* TASK: Reply only with how many lines contain the word "Take".

● ● ● ● ●

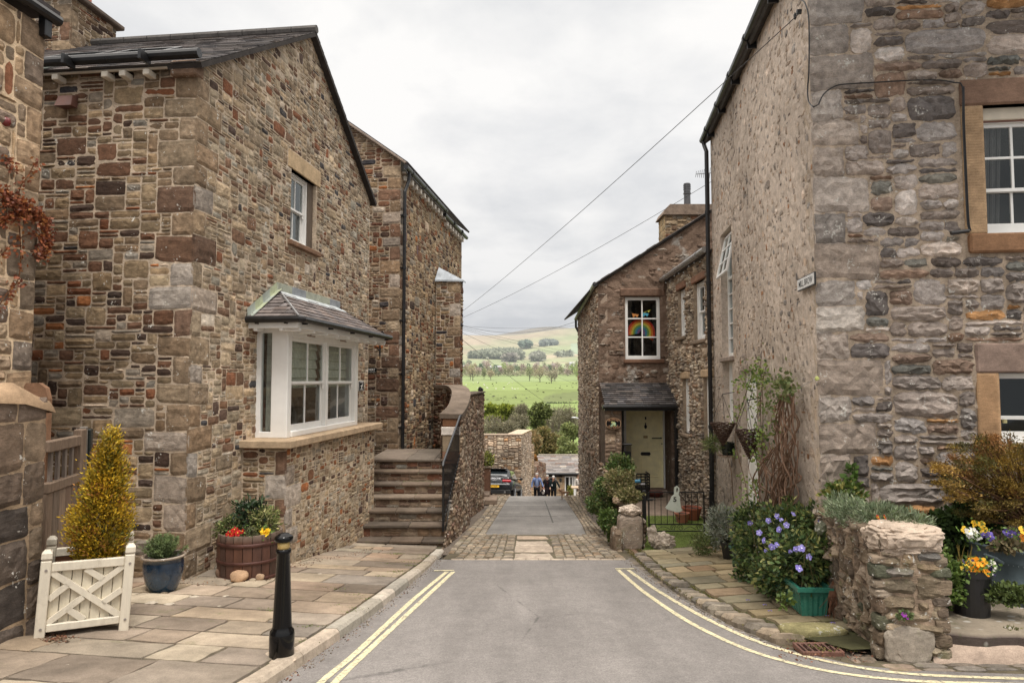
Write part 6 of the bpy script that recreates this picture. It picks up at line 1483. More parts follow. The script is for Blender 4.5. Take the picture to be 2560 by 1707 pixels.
ro=thing('rosemary','feathery green rosemary growing in the blue glazed pot','plant',(q.x,q.y,pz_+.35));g=np.random.default_rng(8)
n=3600;f=g.random(n);an=g.random(n)*6.283;stem=g.integers(0,60,n);sa=g.random(60)*6.283;sr=g.random(60)**.6;sx=np.cos(sa)*sr;sy=np.sin(sa)*sr
h_=.26*(1-.55*sr[stem]**2)
pos=np.stack([q.x+sx[stem]*(.08+.18*f),q.y+sy[stem]*(.08+.18*f),pz_+.36+h_*f],1)+g.normal(size=(n,3))*.006
ax=np.stack([sx[stem]*.8,sy[stem]*.8,np.full(n,.9)],1)+g.normal(size=(n,3))*.55
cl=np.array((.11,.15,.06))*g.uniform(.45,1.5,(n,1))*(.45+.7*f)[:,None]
mb=MB();mb.leaves(pos,ax,.045,.009,cl,rng=g);mb.build('foliage',M['leaf'],ro)
q=P(630,1436,9.05);q=Vector((-3.42,9.02,0));pz_=zp(q.x,q.y)-.02
ba=thing('half_barrel','stained oak half barrel planter against the bay window base','planter',(q.x,q.y,pz_));Hb=.60;rb_=lambda f:.345+.075*math.sin(min(1,.35+f*.75)*1.57)-.02*f
r=random.Random(6);ns=22
mb=MB()
for i in range(ns):
 c=pick([(3,(.085,.038,.026)),(2,(.11,.048,.03)),(1.4,(.06,.03,.022)),(.8,(.14,.085,.06))],r);V=[]
 for j in range(8):
  f=j/7
  for a_ in(i+.03,i+.97):an=2*math.pi*a_/ns;V.append((q.x+rb_(f)*math.cos(an),q.y+rb_(f)*math.sin(an),pz_+Hb*f))
 for a_ in(i+.03,i+.97):an=2*math.pi*a_/ns;V.append((q.x+(rb_(1)-.03)*math.cos(an),q.y+(rb_(1)-.03)*math.sin(an),pz_+Hb))
 for a_ in(i+.03,i+.97):an=2*math.pi*a_/ns;V.append((q.x+(rb_(1)-.03)*math.cos(an),q.y+(rb_(1)-.03)*math.sin(an),pz_+Hb-.15))
 cc=[tuple(c)]*14+[(.19,.14,.11)]*4;cc=[(.19,.14,.11)if k in(14,15,16,17)else tuple(c)for k in range(20)]
 mb.add(V,[(2*j,2*j+1,2*j+3,2*j+2)for j in range(9)],cc)
mb.build('staves',m_plain('barrel_wood',None,.5,bump=.5,bscale=14,var=.3,stretch=(3,3,.6),spec=.5),ba,smooth=False)
for f0,f1 in((.05,.13),(.40,.47),(.76,.84)):
 mb=MB();mb.lathe((q.x,q.y,pz_),[(rb_(f0)+.004,Hb*f0),(rb_(f0)+.009,Hb*f0+.002),(rb_(f1)+.009,Hb*f1-.002),(rb_(f1)+.004,Hb*f1)],(.075,.03,.022),44);mb.build('hoop',m_plain('rusty_hoop',None,.5,var=.3,metal=.3)if f0<.1 else bpy.data.materials['rusty_hoop'],ba,smooth=True)
mb=MB();mb.lathe((q.x,q.y,pz_),[(.40,Hb-.07),(.001,Hb-.05)],(.02,.014,.01),24);mb.build('soil',M['soil'],ba)
def shrub(name,label,ctr,rad,n,ll,lw,pal,seed,cat='plant',stems=True,**k):
 e_=thing(name,label,cat,Vector(ctr)-Vector((0,0,rad[2])));mb=MB();lump(mb,ctr,rad,n,ll,lw,pal,seed,**k);mb.build('foliage',M['leaf'],e_)
 if stems:
  r=random.Random(seed);mb=MB();b=Vector(ctr)-Vector((0,0,rad[2]*1.05))
  for i in range(12):mb.tube([b+Vector((r.uniform(-.2,.2)*rad[0],r.uniform(-.2,.2)*rad[1],0)),Vector(ctr)+Vector((r.uniform(-.7,.7)*rad[0],r.uniform(-.7,.7)*rad[1],r.uniform(-.3,.7)*rad[2]))],[.007,.003],(.08,.06,.04),4)
  mb.build('stems',M['bark'],e_)
 return e_
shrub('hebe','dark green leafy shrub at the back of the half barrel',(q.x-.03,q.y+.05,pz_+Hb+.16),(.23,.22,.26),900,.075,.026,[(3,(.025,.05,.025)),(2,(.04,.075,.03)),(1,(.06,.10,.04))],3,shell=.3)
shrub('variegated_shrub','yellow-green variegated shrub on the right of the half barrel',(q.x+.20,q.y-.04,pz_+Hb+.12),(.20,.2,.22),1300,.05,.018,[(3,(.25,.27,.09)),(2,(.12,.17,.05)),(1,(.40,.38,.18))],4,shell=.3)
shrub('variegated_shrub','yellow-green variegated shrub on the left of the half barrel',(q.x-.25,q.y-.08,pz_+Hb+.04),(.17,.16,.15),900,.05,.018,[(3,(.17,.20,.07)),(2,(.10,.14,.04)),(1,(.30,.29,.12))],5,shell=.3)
def blooms(name,label,pts,size,col,eye,seed,leaf=None,cat='flowers',group=None):
 e_=thing(name,label,cat,pts[0]);r=random.Random(seed)
 for p in pts:
  mb=MB();p=Vector(p);nrm=Vector((r.uniform(-.6,.6),-1,r.uniform(-.1,1.0))).normalized();a=nrm.cross(UP).normalized();b=a.cross(nrm);s=size*r.uniform(.62,1.22);ph=r.uniform(0,6)
  for k in range(5):
   an=ph+k*1.2566;o=p+(a*math.cos(an)+b*math.sin(an))*s*.5
   V=[p+nrm*.003]+[o+(a*math.cos(an+t_)+b*math.sin(an+t_))*s*.42+nrm*(.004*k-.006+s*.1*(t_==0))for t_ in(-1.6,-.8,0,.8,1.6)]
   j=r.uniform(.7,1.15);c_=col[r.randrange(len(col))];mb.add(V,[(0,1,2),(0,2,3),(0,3,4),(0,4,5)],(c_[0]*j,c_[1]*j,c_[2]*j))
  if eye:mb.add([p+nrm*.012+(a*math.cos(t_)+b*math.sin(t_))*s*.16 for t_ in(0,1.05,2.1,3.14,4.2,5.2)],[(0,1,2,3,4,5)],eye)
  mb.build('flower',M['petal'],e_)
 if leaf:
  g=np.random.default_rng(seed);P_=np.array([tuple(p)for p in pts]);n=leaf*len(pts);i=g.integers(0,len(pts),n);mb=MB()
  mb.leaves(P_[i]+g.normal(size=(n,3))*size*.9-np.array((0,-.02,size*.5)),g.normal(size=(n,3))+np.array((0,-.3,.5)),size*.9,size*.5,np.array((.10,.17,.04))*g.uniform(.5,1.4,(n,1)),rng=g);mb.build('leaves',M['leaf'],e_)
 return e_
r=random.Random(2)
blooms('primula','red flowers with yellow eyes at the front of the half barrel',[(q.x-.06+r.uniform(-.10,.10),q.y-.34+r.uniform(-.03,.05),pz_+Hb+r.uniform(-.01,.07))for _ in range(15)],.042,[(.55,.02,.015),(.42,.012,.012)],(.8,.5,.05),3,7)
blooms('primula','bright yellow flowers at the right edge of the half barrel',[(q.x+.27+r.uniform(-.06,.06),q.y-.26+r.uniform(-.03,.05),pz_+Hb+r.uniform(.0,.06))for _ in range(9)],.045,[(.80,.55,.03)],(.7,.35,.02),4,7)
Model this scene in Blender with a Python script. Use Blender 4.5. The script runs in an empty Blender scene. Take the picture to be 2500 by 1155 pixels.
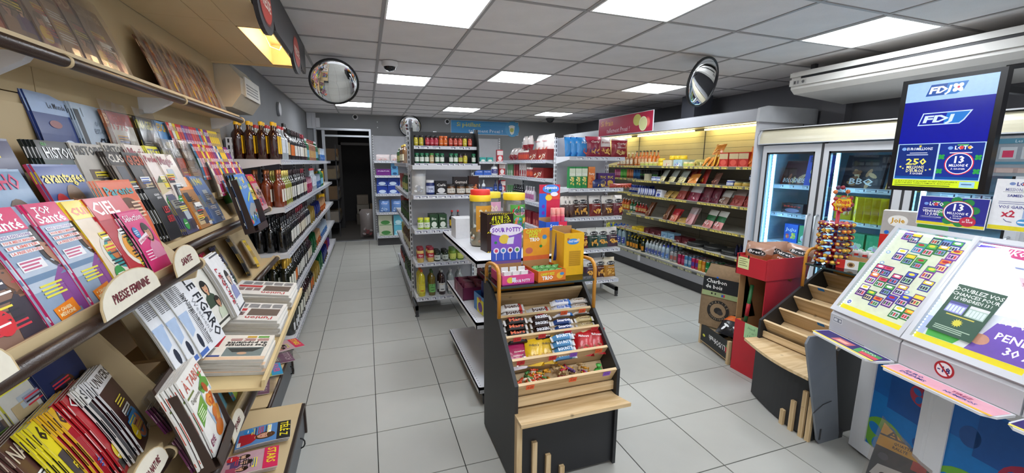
import bpy, math, random
from math import sin, cos, pi, radians, sqrt, atan2
from mathutils import Vector, Matrix, Euler
SC = bpy.context.scene
COL = SC.collection
# ------------------------------------------------------------------ camera, world, exposure
CAMZ, CEIL = 1.627, 2.568
def make_camera():
    yaw, pitch, roll, f = .3333, -.1732, .0077, 1018.82
    F = Vector((sin(yaw)*cos(pitch), cos(yaw)*cos(pitch), sin(pitch)))
    r = Vector((cos(yaw), -sin(yaw), 0)); u = r.cross(F)
    r2 = r*cos(roll) + u*sin(roll); u2 = -r*sin(roll) + u*cos(roll)
    cd = bpy.data.cameras.new('camera'); c = bpy.data.objects.new('camera', cd); COL.objects.link(c)
    cd.sensor_width = 36; cd.sensor_fit = 'HORIZONTAL'; cd.lens = f*36/2500; cd.clip_start = .05; cd.clip_end = 60
    m = Matrix((r2, u2, -F)).transposed().to_4x4(); m.translation = (0, 0, CAMZ)
    c.matrix_world = m; SC.camera = c
make_camera()
W = bpy.data.worlds.new('World'); SC.world = W; W.use_nodes = True
WORLD_STRENGTH = 0.7
W.node_tree.nodes['Background'].inputs[0].default_value = (.93, .95, 1, 1)
W.node_tree.nodes['Background'].inputs[1].default_value = WORLD_STRENGTH
PANEL_STRENGTH = 15.0
vs = SC.view_settings
vs.view_transform = 'Standard'; vs.look = 'None'; vs.gamma = 1; vs.use_curve_mapping = False; vs.exposure = 0.47
# ------------------------------------------------------------------ colours and materials
def lin(c): return c/12.92 if c <= .04045 else ((c+.055)/1.055)**2.4
def hx(s):
    if isinstance(s, (tuple, list)): return tuple(s)
    return tuple(lin(int(s[i:i+2], 16)/255) for i in (0, 2, 4))
MATS = {}
def nt(name):
    m = bpy.data.materials.new(name); m.use_nodes = True; t = m.node_tree
    return m, t, t.nodes['Principled BSDF']
def noise_mix(t, col_socket, amt, scale, detail=4, stretch=None):
    tc = t.nodes.new('ShaderNodeTexCoord'); n = t.nodes.new('ShaderNodeTexNoise'); n.inputs['Scale'].default_value = scale; n.inputs['Detail'].default_value = detail
    if stretch:
        mp = t.nodes.new('ShaderNodeMapping'); mp.inputs['Scale'].default_value = stretch
        t.links.new(tc.outputs['Object'], mp.inputs[0]); t.links.new(mp.outputs[0], n.inputs['Vector'])
    else: t.links.new(tc.outputs['Object'], n.inputs['Vector'])
    mr = t.nodes.new('ShaderNodeMapRange'); mr.inputs[3].default_value = 1-amt; mr.inputs[4].default_value = 1+amt
    mr.inputs[1].default_value = .25; mr.inputs[2].default_value = .75
    t.links.new(n.outputs[0], mr.inputs[0])
    mx = t.nodes.new('ShaderNodeVectorMath'); mx.operation = 'SCALE'
    t.links.new(col_socket, mx.inputs[0]); t.links.new(mr.outputs[0], mx.inputs['Scale'])
    return mx.outputs[0], n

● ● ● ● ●

* WORKED SOLUTION: 2